Conclusion: An Open Verdict
It is March
12, 2026. The war is twelve days old. Its final verdict remains unwritten. What
can be said with confidence is this:
The United
States and Israel have achieved significant military objectives while failing
to achieve their political objectives. Iran has absorbed catastrophic military
losses while preserving its institutional continuity, its economic leverage,
and its narrative of resistance. The region has been destabilised in ways that
will reverberate for decades. The global energy system has been disrupted in
ways that harm US allies as much as US adversaries. The nuclear
non-proliferation architecture has been fatally undermined. And the rules-based
international order has taken another blow from which it will not easily
recover.
The most
likely outcome is not a decisive victory for either side but a costly,
transformative stalemate — one that reshapes the regional order, leaves Iran
weakened but surviving, achieves US-Israeli military objectives only partially,
and produces a Middle East that is less stable, more nuclear-ambitious, and
more hostile to the international institutions designed to manage it.
In that
outcome — which history suggests is the most probable — the question of who won
depends entirely on your definition of victory. Iran will have survived an
assault that was designed to destroy it. The US will have demonstrated
overwhelming military power it cannot translate into lasting political change.
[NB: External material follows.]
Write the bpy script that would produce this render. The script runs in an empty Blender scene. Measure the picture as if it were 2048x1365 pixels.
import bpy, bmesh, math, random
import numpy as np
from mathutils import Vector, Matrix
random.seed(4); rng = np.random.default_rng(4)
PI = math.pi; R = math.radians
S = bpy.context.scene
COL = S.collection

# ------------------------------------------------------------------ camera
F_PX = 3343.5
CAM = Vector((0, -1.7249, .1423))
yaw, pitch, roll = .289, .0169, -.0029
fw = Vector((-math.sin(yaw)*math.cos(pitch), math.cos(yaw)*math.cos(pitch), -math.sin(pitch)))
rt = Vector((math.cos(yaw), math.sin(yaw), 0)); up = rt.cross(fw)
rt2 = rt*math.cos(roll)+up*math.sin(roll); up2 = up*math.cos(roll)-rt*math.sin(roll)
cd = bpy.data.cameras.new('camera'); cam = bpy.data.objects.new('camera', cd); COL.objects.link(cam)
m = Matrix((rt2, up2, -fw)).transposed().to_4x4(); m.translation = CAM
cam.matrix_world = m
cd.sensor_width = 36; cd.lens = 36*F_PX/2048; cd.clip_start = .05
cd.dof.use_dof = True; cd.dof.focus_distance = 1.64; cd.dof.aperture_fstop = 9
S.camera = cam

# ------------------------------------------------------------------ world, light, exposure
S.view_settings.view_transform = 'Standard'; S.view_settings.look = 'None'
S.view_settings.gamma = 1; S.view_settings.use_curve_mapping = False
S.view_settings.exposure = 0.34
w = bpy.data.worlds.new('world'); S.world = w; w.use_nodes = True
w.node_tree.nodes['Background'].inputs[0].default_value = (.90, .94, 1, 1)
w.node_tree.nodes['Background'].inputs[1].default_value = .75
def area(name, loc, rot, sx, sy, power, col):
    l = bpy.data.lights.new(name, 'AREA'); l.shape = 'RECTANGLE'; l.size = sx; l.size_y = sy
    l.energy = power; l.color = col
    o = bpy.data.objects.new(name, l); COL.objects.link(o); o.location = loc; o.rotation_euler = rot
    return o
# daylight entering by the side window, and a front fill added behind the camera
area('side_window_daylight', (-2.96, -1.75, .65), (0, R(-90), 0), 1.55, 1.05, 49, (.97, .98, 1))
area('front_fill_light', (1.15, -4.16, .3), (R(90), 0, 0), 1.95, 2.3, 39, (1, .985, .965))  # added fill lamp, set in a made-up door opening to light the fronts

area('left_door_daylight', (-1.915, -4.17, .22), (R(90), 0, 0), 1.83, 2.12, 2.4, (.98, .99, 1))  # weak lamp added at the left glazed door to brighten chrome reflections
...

And the world will have watched a war that began with the stated goal of making
the Middle East safer end by making it measurably, lastingly more dangerous.
History, as
always, will be the final judge.
NOTE: This
analysis is based on open-source reporting as of March 12, 2026. All
assessments represent analytical judgments based on publicly available
information and should be treated as such.